Denso plans $1 billion in N.A. projects
U.S. product line will expand; 1,200 new jobs
![]() | Sugi: “World-first products” |
DETROIT -- Denso International America Inc. plans to invest about $1 billion in North America over the next four years, including about $750 million in the United States that will create more than 1,200 jobs, the supplier said at the Detroit auto show last week.
The unit of Japan's Denso Corp. said it would expand production of some current parts, including radiators and condensers, but also would add parts to its U.S. lineup. Those include stop-start starters, which it began building in Maryville, Tenn., in June; high-output alternators; inverters for hybrid vehicles; memory-seat modules; and gasoline direct injectors.
Denso also said it will invest to make its own production equipment, including dies, in North America as part of a plan to cut imports from its parent in Japan. Denso now spends "several millions of dollars" a year on dies and other production equipment imported from Japan, a spokeswoman said.
Denso today employs 15,685 people at 32 plants, r&d facilities and administrative operations in North America.
The investments are part of Denso's current five-year business plan, which calls for global revenues to rise at a 7 percent annual pace to ¥4 trillion, or about $48.49 billion, in the fiscal year that will end March 31, 2017, from $38.24 billion in the fiscal year that ended March 31, 2012.
That goal implies revenues will rise faster than global vehicle production, which Denso predicts will average a 6 percent annual gain in that period.

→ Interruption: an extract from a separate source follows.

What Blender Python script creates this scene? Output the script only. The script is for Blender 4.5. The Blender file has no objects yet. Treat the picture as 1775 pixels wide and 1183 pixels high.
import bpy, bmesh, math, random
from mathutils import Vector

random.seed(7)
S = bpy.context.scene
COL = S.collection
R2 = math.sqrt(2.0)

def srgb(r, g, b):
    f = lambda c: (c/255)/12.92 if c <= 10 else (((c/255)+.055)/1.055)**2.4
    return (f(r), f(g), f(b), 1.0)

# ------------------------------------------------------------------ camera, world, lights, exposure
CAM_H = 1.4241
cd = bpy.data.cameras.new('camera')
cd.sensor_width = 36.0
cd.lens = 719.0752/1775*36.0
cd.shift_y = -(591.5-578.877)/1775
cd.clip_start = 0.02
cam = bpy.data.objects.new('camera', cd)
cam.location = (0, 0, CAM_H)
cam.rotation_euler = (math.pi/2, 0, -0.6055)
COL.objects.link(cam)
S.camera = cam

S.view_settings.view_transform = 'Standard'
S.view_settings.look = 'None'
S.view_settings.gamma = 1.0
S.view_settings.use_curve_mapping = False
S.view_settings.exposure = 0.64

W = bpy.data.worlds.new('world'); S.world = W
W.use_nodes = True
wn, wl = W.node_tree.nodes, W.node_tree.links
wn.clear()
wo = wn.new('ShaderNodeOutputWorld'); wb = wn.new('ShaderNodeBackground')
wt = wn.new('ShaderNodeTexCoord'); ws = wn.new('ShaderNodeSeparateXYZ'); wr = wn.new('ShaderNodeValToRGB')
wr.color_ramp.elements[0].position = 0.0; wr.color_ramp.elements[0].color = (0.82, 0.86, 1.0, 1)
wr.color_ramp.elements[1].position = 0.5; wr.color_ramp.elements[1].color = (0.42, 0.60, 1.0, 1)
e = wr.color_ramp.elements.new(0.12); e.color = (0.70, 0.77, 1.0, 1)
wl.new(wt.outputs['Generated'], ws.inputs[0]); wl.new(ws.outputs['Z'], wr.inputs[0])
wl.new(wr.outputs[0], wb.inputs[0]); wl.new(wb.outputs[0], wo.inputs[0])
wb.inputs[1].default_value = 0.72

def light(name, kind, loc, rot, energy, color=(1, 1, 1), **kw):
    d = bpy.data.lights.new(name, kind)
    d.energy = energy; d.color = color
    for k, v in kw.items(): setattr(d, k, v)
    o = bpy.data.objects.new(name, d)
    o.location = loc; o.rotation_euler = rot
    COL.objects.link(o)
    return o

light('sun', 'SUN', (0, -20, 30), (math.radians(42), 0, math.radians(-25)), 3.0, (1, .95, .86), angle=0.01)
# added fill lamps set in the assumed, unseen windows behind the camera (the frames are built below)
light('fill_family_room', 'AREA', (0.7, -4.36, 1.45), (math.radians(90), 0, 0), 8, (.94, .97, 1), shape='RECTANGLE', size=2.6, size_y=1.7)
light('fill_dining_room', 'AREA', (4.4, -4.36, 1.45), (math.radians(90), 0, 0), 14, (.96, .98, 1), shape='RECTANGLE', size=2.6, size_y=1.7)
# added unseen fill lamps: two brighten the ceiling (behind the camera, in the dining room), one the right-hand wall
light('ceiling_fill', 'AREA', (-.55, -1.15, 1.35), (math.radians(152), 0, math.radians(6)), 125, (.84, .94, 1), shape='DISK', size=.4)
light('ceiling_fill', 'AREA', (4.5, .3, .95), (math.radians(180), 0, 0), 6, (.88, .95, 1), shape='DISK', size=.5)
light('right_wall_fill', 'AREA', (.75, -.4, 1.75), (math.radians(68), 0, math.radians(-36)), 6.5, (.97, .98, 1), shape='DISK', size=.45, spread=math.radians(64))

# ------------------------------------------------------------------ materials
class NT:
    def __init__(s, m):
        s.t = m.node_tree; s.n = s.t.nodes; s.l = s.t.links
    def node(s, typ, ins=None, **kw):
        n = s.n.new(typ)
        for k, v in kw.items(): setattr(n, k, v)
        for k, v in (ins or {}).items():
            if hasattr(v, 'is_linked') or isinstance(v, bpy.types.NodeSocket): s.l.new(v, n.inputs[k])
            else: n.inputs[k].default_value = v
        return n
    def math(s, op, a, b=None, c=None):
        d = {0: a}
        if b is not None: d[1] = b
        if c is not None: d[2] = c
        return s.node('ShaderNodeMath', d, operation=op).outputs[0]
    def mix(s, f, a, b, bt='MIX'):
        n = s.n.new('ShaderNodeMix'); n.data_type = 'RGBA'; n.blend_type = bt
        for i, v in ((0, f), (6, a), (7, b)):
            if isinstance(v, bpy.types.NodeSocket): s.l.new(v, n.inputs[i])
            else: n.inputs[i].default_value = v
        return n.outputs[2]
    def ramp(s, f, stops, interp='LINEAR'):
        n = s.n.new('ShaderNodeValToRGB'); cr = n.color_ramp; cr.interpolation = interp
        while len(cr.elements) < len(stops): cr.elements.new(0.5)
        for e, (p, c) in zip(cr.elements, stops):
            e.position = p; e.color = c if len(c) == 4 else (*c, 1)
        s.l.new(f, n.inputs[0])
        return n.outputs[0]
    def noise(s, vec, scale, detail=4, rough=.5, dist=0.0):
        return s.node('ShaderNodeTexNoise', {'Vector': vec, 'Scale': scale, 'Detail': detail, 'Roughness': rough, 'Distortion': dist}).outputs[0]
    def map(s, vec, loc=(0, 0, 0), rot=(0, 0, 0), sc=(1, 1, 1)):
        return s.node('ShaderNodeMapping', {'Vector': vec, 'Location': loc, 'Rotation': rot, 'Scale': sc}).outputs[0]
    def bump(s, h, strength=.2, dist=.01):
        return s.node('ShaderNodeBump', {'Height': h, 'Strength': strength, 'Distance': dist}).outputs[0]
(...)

In North America, Denso is targeting a rise of 7 percent a year for that stretch, which would take its North American revenues to $8 billion. The supplier wants to develop "world-first products originating in North America," Hikaru Sugi, senior executive director of Denso International America, wrote in Denso's 2012 annual report. In other words, rather than relying on products that are developed in Japan and sold first to customers there, the North American unit wants to develop its own products that are sold to clients in North America first.
Denso also wants to expand local purchasing. The company's goal is to slash by half its imports of parts that are manufactured in Japan and merely assembled in North America.